Het is vervolgens belangrijk dat aan nieuwe samenwerkingsverbanden kostenuitgangspunten meegegeven worden die zorgen voor besparing (lagere kosten dan de huidige uitvoering). Veel aandacht gaat dan meestal naar het kijken of het binnen die uitgangspunten mogelijk is de organisatie en de werkprocessen op te bouwen. Bij toetreding wordt regulier gekeken of de samenwerkingspartner of de gastheer een lager kostenniveau heeft dan de latende organisatie. Het is echter voor het financiële resultaten minstens net zo belangrijk dat de afbouw van de overhead van de staande organisatie concreet wordt gemaakt. Voor besparing is het afbouwen is net zo belangrijk als het opbouwen. 

Drs. Peter Beumer is senior adviseur bij BMC.

Noten
1 Slim Samenwerken aan ICT. Kosten en baten van shared service centra: ‘de baten als ballast’, KING, juni 2011, p. 18 en 20
2 G. Hoogendijk en W. Stevens, De middelenmanager leidend in samenwerking, Overheidsmanagement.nl, september 2009, nr. 9, p. 27.

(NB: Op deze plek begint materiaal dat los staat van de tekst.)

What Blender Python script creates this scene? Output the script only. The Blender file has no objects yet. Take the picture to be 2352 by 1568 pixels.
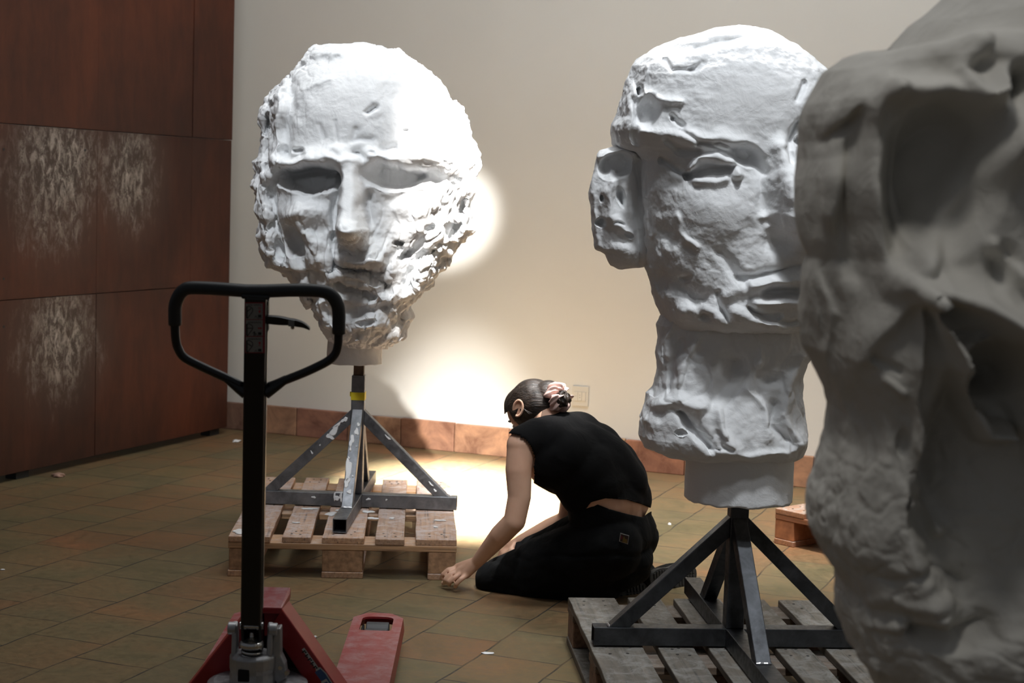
import bpy, bmesh, math, random
import numpy as np
from mathutils import Vector, Matrix
random.seed(7)
scn = bpy.context.scene
col = scn.collection
# ------------------------------------------------------------------ camera model (also used to measure positions)
F = 3800.; H = 1.38
_p = math.atan(348 / F); _r = .033
cf = np.array([0, math.cos(_p), -math.sin(_p)])
_R0 = np.array([1., 0, 0]); _U0 = np.array([0, math.sin(_p), math.cos(_p)])
cR = _R0 * math.cos(_r) + _U0 * math.sin(_r)
cU = _U0 * math.cos(_r) - _R0 * math.sin(_r)
cC = np.array([0, 0, H])
def ray(x, y): return cf + cR * (x - 1176) / F - cU * (y - 784) / F
def at(x, y, Y):
    d = ray(x, y); return Vector(cC + d * (Y / d[1]))
def fl(x, y, z=0.):
    d = ray(x, y); return Vector(cC + d * ((z - H) / d[2]))
def px_of(P):
    Q = P - cC; w = Q @ cf
    return 1176 + F * (Q @ cR) / w, 784 - F * (Q @ cU) / w

# ------------------------------------------------------------------ object helpers
def tag(o, label=None, cat=None, group=None, kind=None):
    if label: o['label'] = label
    if cat: o['category'] = cat
    if group: o['group'] = group
    if kind: o['kind'] = kind
    return o
def empty(name, loc, rz=0.):
    o = bpy.data.objects.new(name, None); col.objects.link(o)
    o.location = loc; o.rotation_euler = (0, 0, rz); o.empty_display_size = .1
    return o
def link(name, me, mats=(), parent=None, smooth=False, auto=None):
    o = bpy.data.objects.new(name, me); col.objects.link(o)
    for m in (mats if isinstance(mats, (list, tuple)) else [mats]): me.materials.append(m)
    if smooth: me.polygons.foreach_set('use_smooth', [True] * len(me.polygons))
    if parent: o.parent = parent
    return o
def from_bm(name, bm, mats=(), parent=None, smooth=False, bevel=0, seg=2):
    me = bpy.data.meshes.new(name)
    bmesh.ops.recalc_face_normals(bm, faces=bm.faces)
    bm.to_mesh(me); bm.free()
    o = link(name, me, mats, parent, smooth)
    if bevel:
        m = o.modifiers.new('bevel', 'BEVEL'); m.width = bevel; m.segments = seg; m.limit_method = 'ANGLE'
    return o
def np_mesh(name, V, Fc, mats=(), parent=None, smooth=True):
    me = bpy.data.meshes.new(name)
    me.from_pydata([tuple(v) for v in V], [], [tuple(f) for f in Fc]); me.update()
    return link(name, me, mats, parent, smooth)
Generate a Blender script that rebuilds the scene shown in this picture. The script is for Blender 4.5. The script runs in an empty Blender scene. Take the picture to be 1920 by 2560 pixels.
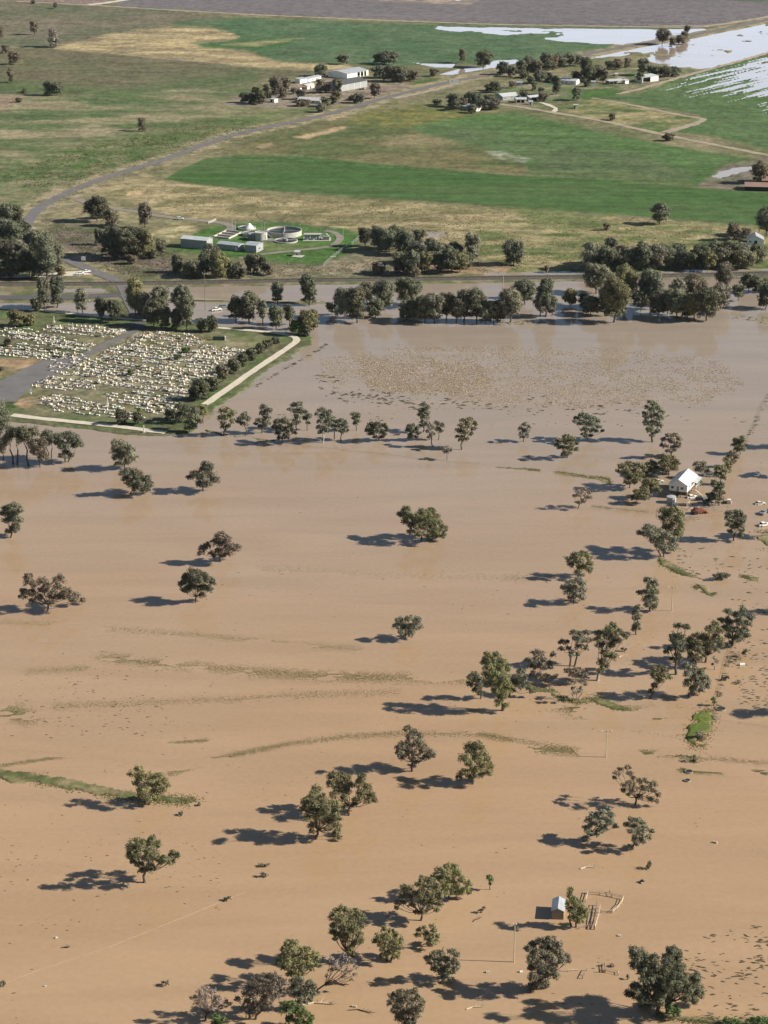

3 Het is overigens opvallend dat als je een zoekopdracht met ‘efficiënte overheid’ geeft, je met name Belgische sites als resultaat krijgt. De Commissie Efficiënte en Effectieve Overheid (CEEO) startte in 2010 om werk te maken van dé centrale opdracht van de overheden in Vlaanderen: meer efficiëntie en effectiviteit en om Vlaanderen tegen 2020 naar de top vijf van de Europese regio’s te leiden.
4 A. van Brunschot, D. Huisman, M. Amidouche, Quick Scan intergemeentelijke samenwerking: trends en besparingen, maart 2010; M. Eikenboom, M. Klewik, H. van den Heuvel, Samenwerking in Beweging: de lappendeken voorbij, september 2011.
5 Zie noot 2, p. 10.
6 N.A.C. Schilder, Kracht ontwikkelen door nabuurschap: onderzoek naar de mogelijkheden van het Finse ‘gastheergemeentemodel’ in Nederland, mei 2008.
7 Zie hiervoor: ‘Kostentoerekening bij gemeenten: afschaffen of versimpelen?’, B&G, juli/augustus 2010, p. 20-25
8 Met de overhead bedoelen we de salariskosten en de materiële kosten van management, secretariaat en PICOFAH-functies (personeel, informatievoorziening, communicatie, organisatie, financiën, automatisering en huisvesting).